L’état d’urgence (et surtout ce qui va en rester) est peut-être moins un balayage du droit qu’un décapsulage des têtes policières. Permettons-nous d’être plus clair : le « j’ai le droit, c’est l’état d’urgence » si souvent entendu lors des perquisitions administratives, est devenu le point de départ de toute intervention policière. Quand il décidera de la fin de l’état d’urgence (pardon, de sa « sortie progressive »), le gouvernement prévoit-il un lavage des cerveaux policiers ?

« Je n’ai pas entendu parler de ça »

Manuel Valls a assuré mercredi que l’interdiction des accès à Internet via des Wifi publics n’était « pas une piste envisagée » par le gouvernement, en écartant également une interdiction de l’outil d’anonymisation sur Internet TOR.

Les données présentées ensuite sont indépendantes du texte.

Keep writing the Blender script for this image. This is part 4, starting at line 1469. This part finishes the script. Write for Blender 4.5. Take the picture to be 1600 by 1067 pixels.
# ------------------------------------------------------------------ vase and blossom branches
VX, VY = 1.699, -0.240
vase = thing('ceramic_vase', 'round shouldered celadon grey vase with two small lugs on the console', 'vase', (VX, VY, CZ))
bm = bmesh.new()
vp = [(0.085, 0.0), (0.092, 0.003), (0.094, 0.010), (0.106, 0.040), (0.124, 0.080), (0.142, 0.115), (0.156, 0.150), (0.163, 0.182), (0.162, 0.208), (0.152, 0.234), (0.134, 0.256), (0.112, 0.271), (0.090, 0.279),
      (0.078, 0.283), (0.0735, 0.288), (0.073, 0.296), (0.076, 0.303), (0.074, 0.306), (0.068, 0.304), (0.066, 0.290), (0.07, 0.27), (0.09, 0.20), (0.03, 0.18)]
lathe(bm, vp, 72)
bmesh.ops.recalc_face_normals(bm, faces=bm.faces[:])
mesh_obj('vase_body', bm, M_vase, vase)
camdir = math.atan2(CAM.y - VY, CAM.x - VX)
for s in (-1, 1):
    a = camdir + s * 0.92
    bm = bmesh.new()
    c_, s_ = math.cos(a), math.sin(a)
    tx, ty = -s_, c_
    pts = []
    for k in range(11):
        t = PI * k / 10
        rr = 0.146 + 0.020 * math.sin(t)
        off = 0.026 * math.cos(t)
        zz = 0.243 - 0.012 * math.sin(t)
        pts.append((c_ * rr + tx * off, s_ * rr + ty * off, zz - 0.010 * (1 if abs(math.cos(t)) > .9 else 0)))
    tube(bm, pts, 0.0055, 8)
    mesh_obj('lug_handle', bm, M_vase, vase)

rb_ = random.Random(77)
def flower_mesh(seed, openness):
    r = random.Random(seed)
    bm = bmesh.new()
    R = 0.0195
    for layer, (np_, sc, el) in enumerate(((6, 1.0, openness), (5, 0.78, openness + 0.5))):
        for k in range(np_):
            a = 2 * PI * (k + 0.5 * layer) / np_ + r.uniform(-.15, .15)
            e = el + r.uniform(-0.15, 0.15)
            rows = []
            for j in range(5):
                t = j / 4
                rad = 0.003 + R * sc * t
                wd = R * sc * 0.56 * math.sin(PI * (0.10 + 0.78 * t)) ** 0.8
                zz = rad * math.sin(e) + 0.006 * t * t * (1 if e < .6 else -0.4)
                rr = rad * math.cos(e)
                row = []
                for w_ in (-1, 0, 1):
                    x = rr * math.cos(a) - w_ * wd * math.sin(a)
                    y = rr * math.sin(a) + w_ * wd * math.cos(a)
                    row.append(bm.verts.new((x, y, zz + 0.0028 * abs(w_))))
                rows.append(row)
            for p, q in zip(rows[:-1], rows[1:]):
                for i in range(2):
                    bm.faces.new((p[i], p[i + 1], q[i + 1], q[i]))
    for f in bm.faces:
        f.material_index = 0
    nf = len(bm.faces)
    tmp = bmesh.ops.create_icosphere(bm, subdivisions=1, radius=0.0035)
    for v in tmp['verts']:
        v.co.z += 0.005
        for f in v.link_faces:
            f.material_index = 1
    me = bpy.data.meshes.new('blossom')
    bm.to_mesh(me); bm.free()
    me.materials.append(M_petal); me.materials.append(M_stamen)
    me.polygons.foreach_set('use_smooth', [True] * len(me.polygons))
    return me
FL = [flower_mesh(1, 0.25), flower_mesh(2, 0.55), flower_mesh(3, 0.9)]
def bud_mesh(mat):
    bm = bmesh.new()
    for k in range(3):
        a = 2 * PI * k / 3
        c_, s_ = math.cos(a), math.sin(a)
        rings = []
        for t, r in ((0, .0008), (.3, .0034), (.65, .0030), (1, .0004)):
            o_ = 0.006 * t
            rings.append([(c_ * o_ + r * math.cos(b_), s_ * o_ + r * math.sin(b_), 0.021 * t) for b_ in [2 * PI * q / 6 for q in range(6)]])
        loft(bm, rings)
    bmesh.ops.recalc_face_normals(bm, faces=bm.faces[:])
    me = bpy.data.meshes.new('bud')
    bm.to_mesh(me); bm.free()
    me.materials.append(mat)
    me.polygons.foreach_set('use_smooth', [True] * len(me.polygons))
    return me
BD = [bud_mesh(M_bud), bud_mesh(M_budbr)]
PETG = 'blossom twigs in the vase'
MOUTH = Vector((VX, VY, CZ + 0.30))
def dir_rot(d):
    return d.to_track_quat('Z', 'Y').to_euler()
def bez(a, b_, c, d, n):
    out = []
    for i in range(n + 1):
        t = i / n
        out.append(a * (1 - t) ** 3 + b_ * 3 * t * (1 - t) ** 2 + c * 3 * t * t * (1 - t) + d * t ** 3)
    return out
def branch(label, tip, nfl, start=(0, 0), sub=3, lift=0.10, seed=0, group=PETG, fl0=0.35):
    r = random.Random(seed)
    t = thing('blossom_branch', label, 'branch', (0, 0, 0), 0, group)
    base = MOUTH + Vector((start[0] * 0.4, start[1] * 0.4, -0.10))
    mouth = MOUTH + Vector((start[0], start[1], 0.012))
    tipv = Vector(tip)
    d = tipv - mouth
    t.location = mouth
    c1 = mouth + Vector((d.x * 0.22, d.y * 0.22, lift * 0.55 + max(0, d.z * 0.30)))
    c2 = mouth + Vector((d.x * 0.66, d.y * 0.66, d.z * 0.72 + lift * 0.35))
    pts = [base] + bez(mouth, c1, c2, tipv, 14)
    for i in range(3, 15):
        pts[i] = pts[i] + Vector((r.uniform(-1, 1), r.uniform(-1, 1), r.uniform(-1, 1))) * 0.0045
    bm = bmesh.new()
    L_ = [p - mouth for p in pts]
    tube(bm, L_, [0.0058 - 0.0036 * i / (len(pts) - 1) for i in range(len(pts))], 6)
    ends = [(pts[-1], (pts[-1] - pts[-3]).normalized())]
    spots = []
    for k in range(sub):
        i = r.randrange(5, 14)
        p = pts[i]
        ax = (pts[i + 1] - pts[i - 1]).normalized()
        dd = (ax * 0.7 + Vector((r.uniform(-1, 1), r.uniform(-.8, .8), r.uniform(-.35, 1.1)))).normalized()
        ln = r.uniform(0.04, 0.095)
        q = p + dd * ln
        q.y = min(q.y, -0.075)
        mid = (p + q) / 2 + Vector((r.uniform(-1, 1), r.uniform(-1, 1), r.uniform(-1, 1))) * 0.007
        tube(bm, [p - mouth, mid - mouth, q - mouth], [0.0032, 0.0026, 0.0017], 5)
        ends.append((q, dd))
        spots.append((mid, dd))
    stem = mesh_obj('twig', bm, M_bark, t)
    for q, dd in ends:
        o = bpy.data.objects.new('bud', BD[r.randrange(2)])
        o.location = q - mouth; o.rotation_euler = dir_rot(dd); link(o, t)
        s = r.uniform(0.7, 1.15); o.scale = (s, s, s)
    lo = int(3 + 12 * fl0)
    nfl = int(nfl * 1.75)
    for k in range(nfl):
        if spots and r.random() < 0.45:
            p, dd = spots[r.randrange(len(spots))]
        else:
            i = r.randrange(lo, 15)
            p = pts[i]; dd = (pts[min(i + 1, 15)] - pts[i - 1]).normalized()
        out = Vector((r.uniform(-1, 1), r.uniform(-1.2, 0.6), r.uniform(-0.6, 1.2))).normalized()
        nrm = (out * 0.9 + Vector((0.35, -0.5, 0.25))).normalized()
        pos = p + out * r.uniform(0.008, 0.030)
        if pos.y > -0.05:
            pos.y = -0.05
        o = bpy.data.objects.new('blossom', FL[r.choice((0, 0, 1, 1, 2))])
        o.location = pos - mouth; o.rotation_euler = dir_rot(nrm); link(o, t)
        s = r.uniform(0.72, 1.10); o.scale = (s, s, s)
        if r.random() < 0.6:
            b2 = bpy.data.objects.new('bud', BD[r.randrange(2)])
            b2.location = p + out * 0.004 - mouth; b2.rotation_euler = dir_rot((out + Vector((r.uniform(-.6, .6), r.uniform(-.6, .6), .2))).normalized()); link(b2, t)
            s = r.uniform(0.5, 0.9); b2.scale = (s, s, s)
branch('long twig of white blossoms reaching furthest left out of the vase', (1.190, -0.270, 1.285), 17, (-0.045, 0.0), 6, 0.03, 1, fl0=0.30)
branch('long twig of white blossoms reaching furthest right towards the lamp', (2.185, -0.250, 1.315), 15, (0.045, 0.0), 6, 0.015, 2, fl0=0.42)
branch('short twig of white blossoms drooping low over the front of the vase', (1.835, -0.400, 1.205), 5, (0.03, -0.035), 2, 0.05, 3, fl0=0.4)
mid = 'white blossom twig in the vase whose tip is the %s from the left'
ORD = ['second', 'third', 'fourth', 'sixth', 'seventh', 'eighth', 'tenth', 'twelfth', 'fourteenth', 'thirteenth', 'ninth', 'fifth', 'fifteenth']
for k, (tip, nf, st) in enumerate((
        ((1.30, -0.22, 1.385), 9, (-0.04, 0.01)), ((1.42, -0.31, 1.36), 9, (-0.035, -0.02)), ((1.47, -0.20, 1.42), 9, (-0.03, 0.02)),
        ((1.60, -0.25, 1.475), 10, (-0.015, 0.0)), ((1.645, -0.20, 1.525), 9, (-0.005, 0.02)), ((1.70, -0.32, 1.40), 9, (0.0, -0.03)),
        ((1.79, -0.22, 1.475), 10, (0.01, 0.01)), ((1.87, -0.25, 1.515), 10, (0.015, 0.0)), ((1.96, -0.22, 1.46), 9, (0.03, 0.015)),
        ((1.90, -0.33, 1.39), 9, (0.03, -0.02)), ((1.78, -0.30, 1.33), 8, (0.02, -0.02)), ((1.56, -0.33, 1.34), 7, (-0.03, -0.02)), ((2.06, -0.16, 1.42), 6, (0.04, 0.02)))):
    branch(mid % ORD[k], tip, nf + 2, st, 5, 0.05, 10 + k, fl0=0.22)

« Internet est une liberté, est un moyen extraordinaire de communiquer entre les gens, c’est un plus pour l’économie », a souligné M. Valls, tout en soulignant qu’il était « aussi un moyen pour les terroristes de communiquer et de diffuser leur idéologie totalitaire ».

Jean-Jacques Bourdin ne l’a pas questionné en revanche sur la troisième piste envisagée, qui serait l’obligation de fournir aux services les clés de chiffrement des messageries, donc d’interdire les messageries indéchiffrables.

Sécurité


Coding Right diffuse (notamment au Brésil) « Safer nudes », « un guide sexy pour la sécurité digitale ». L’idée est de diffuser des conseils pour partager ses photos (ici un peu "osées", vous l’aurez compris, mais ces conseils valent pour tout type de photo) en limitant les risques qu’elles soient interceptées (par des maîtres-chanteurs, des exs revanchards, ou des services de sécurité).

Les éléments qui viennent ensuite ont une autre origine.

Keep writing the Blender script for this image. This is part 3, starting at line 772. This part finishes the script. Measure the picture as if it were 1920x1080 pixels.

Les conseils sont plutôt basiques, mais c’est un point de départ :

1. Prenez autant de photos que vous voulez, porno ou non, c’est votre vie.

2. Si vous partagez vos images avec quelqu’un en qui vous n’avez pas complètement confiance, anonymisez-les. Faites attention à votre visage, vos tatouages (très courants au Brésil), vos taches de naissance, etc.

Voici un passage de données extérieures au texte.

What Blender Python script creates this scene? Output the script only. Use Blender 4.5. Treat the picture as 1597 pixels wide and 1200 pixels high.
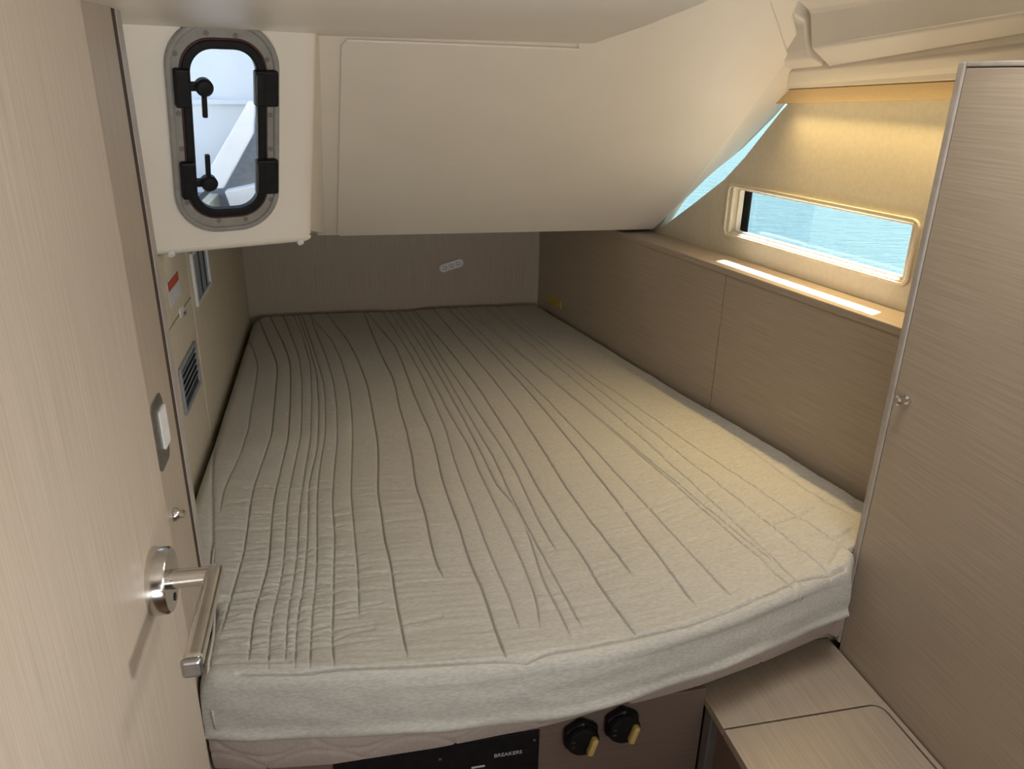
import bpy, bmesh, math, random
import numpy as np
from mathutils import Matrix, Vector

for o in list(bpy.data.objects):
    bpy.data.objects.remove(o)
SC = bpy.context.scene
COL = SC.collection
rng = np.random.RandomState(7)

# ------------------------------------------------------------------ camera
cam_d = bpy.data.cameras.new('camera')
cam_d.sensor_width = 36.0
cam_d.lens = 36.0 * 1200.0 / 1597.0
cam_d.clip_start = 0.02
cam_d.clip_end = 2000
cam = bpy.data.objects.new('camera', cam_d)
COL.objects.link(cam)
cam.matrix_world = Matrix(((0.97743, 0.06094, -0.20229, 0.0),
                           (-0.21044, 0.36537, -0.90676, 0.0),
                           (0.01865, 0.92887, 0.36994, 1.63),
                           (0, 0, 0, 1)))
SC.camera = cam

# ------------------------------------------------------------------ sky, sun, lights, exposure
SKY_STRENGTH = 1.25
w = bpy.data.worlds.new('sky')
SC.world = w
w.use_nodes = True
nt = w.node_tree
nt.nodes.clear()
wo = nt.nodes.new('ShaderNodeOutputWorld')
bg = nt.nodes.new('ShaderNodeBackground')
bg.inputs['Strength'].default_value = SKY_STRENGTH
tc = nt.nodes.new('ShaderNodeTexCoord')
sx = nt.nodes.new('ShaderNodeSeparateXYZ')
rp = nt.nodes.new('ShaderNodeValToRGB')
rp.color_ramp.elements[0].position = 0.0
rp.color_ramp.elements[0].color = (0.62, 0.86, 1.0, 1)
rp.color_ramp.elements[1].position = 0.8
rp.color_ramp.elements[1].color = (0.48, 0.66, 1.0, 1)
nt.links.new(tc.outputs['Generated'], sx.inputs[0])
nt.links.new(sx.outputs['Z'], rp.inputs[0])
nt.links.new(rp.outputs['Color'], bg.inputs['Color'])
nt.links.new(bg.outputs[0], wo.inputs[0])

def light(name, kind, loc, aim, energy, color, **kw):
    d = bpy.data.lights.new(name, kind)
    d.energy = energy
    d.color = color
    for k, v in kw.items():
        setattr(d, k, v)
    o = bpy.data.objects.new(name, d)
    COL.objects.link(o)
    o.location = loc
    o.rotation_euler = (Vector(aim) - Vector(loc)).to_track_quat('-Z', 'Y').to_euler()
    return o

# sun high over the hull side, slightly aft
light('sun', 'SUN', (3, 2, 6), (3 - 0.64, 2 - 0.36, 6 - 1.0), 70.0, (1.0, 0.95, 0.88), angle=math.radians(1.5))
# unseen fill lights, added overhead and behind the camera to lift the cabin
light('overhead_fill', 'AREA', (0.70, 0.80, 1.92), (0.55, 0.80, 0.6), 4.0, (1.0, 0.97, 0.93), shape='RECTANGLE', size=0.36, size_y=0.38, spread=math.radians(135))  # added overhead fill; the deck above it is closed
light('rear_fill', 'AREA', (0.80, -0.70, 1.50), (0.05, 0.9, 1.55), 1.0, (0.95, 0.98, 1.0), shape='RECTANGLE', size=0.7, size_y=0.5, spread=math.radians(125))  # added fill from behind; wall_front closes the room there
light('low_rear_fill', 'AREA', (0.35, -0.80, 1.00), (0.30, 2.0, 2.25), 5.2, (0.98, 0.98, 0.98), shape='RECTANGLE', size=0.9, size_y=0.5, spread=math.radians(110))  # added upward fill for the sloped panel and headliner
# unseen fill added on the wardrobe side to brighten the door
light('door_fill', 'AREA', (0.86, -0.05, 1.55), (-0.20, 0.12, 1.30), 4.9, (0.97, 0.98, 1.0), shape='DISK', size=0.15, spread=math.radians(115))
# warm strip lamp tucked under the side deck lip above the hull window
sl_ = light('strip_lamp', 'AREA', (1.03, 1.72, 1.588), (1.0, 1.7, 0.9), 1.4, (1.0, 0.72, 0.32), shape='RECTANGLE', size=0.012, size_y=0.52, spread=math.radians(95))
_z = Vector((0.983 * 0.27, 0.185 * 0.27, 0.963)).normalized()          # back of the lamp; it shines down and inboard
_y = Vector((0.185, -0.983, 0.0)); _y = (_y - _z * _y.dot(_z)).normalized()
_x = _y.cross(_z)
sl_.matrix_world = Matrix(((_x.x, _y.x, _z.x, 1.093), (_x.y, _y.y, _z.y, 1.50), (_x.z, _y.z, _z.z, 1.610), (0, 0, 0, 1)))

# extra fill, added to brighten the batten and the top of the lining
wash = light('batten_fill', 'AREA', (1.052, 1.555, 1.582), (1.102, 1.564, 1.596), 0.085, (1.0, 0.76, 0.38), shape='RECTANGLE', size=0.012, size_y=0.46)
_z = Vector((-0.983, -0.185, -0.12)).normalized()
_y = Vector((0.185, -0.983, 0.05)); _y = (_y - _z * _y.dot(_z)).normalized()
_x = _y.cross(_z)
wash.matrix_world = Matrix(((_x.x, _y.x, _z.x, 1.060), (_x.y, _y.y, _z.y, 1.515), (_x.z, _y.z, _z.z, 1.582), (0, 0, 0, 1)))

SC.view_settings.view_transform = 'Standard'
SC.view_settings.look = 'None'
SC.view_settings.exposure = 0.0
SC.view_settings.gamma = 1.0
SC.view_settings.use_curve_mapping = False

# ------------------------------------------------------------------ materials
def base(name, rough=0.5, metal=0.0, spec=0.5):
    m = bpy.data.materials.new(name)
    m.use_nodes = True
    b = m.node_tree.nodes['Principled BSDF']
    b.inputs['Roughness'].default_value = rough
    b.inputs['Metallic'].default_value = metal
    b.inputs['Specular IOR Level'].default_value = spec
    return m, b

def noisy(name, c1, c2, scale=(40, 40, 40), rough=0.5, metal=0.0, spec=0.5, bump=0.0, detail=4.0, lo=0.35, hi=0.65, c3=None):
    m, b = base(name, rough, metal, spec)
    n = m.node_tree.nodes
    l = m.node_tree.links
    t = n.new('ShaderNodeTexCoord')
    mp = n.new('ShaderNodeMapping')
    mp.inputs['Scale'].default_value = scale
    no = n.new('ShaderNodeTexNoise')
    no.inputs['Scale'].default_value = 1.0
    no.inputs['Detail'].default_value = detail
    r = n.new('ShaderNodeValToRGB')
    r.color_ramp.elements[0].position = lo
    r.color_ramp.elements[0].color = (*c1, 1)
    r.color_ramp.elements[1].position = hi
    r.color_ramp.elements[1].color = (*c2, 1)
    l.new(t.outputs['Object'], mp.inputs[0])
    l.new(mp.outputs[0], no.inputs['Vector'])
    l.new(no.outputs['Fac'], r.inputs[0])
    l.new(r.outputs[0], b.inputs['Base Color'])
    if bump:
        bp = n.new('ShaderNodeBump')
        bp.inputs['Strength'].default_value = bump
        bp.inputs['Distance'].default_value = 0.002
        l.new(no.outputs['Fac'], bp.inputs['Height'])
        l.new(bp.outputs[0], b.inputs['Normal'])
    return m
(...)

3. Utiliser un « canal sécurisé » : jamais de SMS, de iMessages, WhatsApp, Telegram, Facebook (« pour l’amour de Dieu »), Tinder, Happn, tout ce qui montrera votre numéro de téléphone et permet de télécharger les images transmises. Coding Right conseille plutôt Confide et Wickr qui permettent d’envoyer des messages cryptés qui s’autodétruisent (attention à ne pas lier vos comptes à Facebook). Les captures d’écran sont aussi plus dures à faire que sur Snapchat (qui a besoin de votre 06 ou 07 et garde les images en ligne vingt-quatre heures).

4. Le gouvernement et les grandes entreprises « pourront toujours voir votre sexe s’ils le veulent ». Mais en cryptant vos informations, en utilisant Bitmask ou OpenVpN, cela devient plus difficile. Evitez aussi les wi-fi publics où les données sont plus facilement subtilisables.

5. Quand vous décidez d’effacer les preuves de votre vie sexuelle, n’oubliez pas de les supprimer partout, votre téléphone faisant souvent des sauvegardes. Coding Right estime que CC cleaner est une bonne solution. Mieux, encore, si vous souhaitez les garder, l’idéal est d’installer sur son ordi un logiciel de chiffrement.

Blocus lycéen à Rouen

Le 10 décembre, malgré l’état d’urgence, et contre le FN.

Lycéens contre le FN à Rouen from Nina Punchline on Vimeo.

A l’inverse


A la suite de la manifestation contre l’état d’urgence du 4 décembre, dont nous vous avions parlé la semaine dernière, un manifestant est passé en procès. Le récit des policiers frise le délire (« post-traumatique », il va sans dire).

« Bon, on sort des bâtons de défense et on charge. C’est un déluge de coups qui tombent de partout, les collègues crient mais je ne lâche pas, je tiens bon. Je dis à mon collègue « Cédric, j’en peux plus ».

« Pendant l’interpellation, on continue de prendre des coups, un homme en noir vient me donner un coup de poing et repart ». Le flic ose même : « en 20 ans de BAC, je n’avais jamais vu une telle violence ! ». R. est emmené sans ménagement.

« on reprend une salve de coups, je dis au chauffeur de foncer. La situation est toujours aussi violente autour de nous. Alors là oui, je me suis emporté, je plaque [R.] contre la banquette. Effectivement j’ai proféré des insultes, ta gueule, enculé, tout ça. S’il y a aussi eu des menaces de mort, c’est parce que j’ai cru qu’on allait tous mourir dans ce déferlement de violence. »

Dur, dur :

« j’en ai toujours des courbatures »

Selon Indymedia, qui publie ce compte-rendu :

il s’agit de faire oublier que les flics de Johanna Rolland ont écrasé un homme menotté, en soulignant quand même que ce SDF « ennuie régulièrement les habitants ». Quid de la police qui a accéléré dans la foule ? « C’était un geste technique pour protéger les policiers. »

R. a été condamné à 6 mois de prison avec sursis, ainsi qu’au versement de 500 euros de dommages et intérêts aux trois policiers qui l’ont interpellé.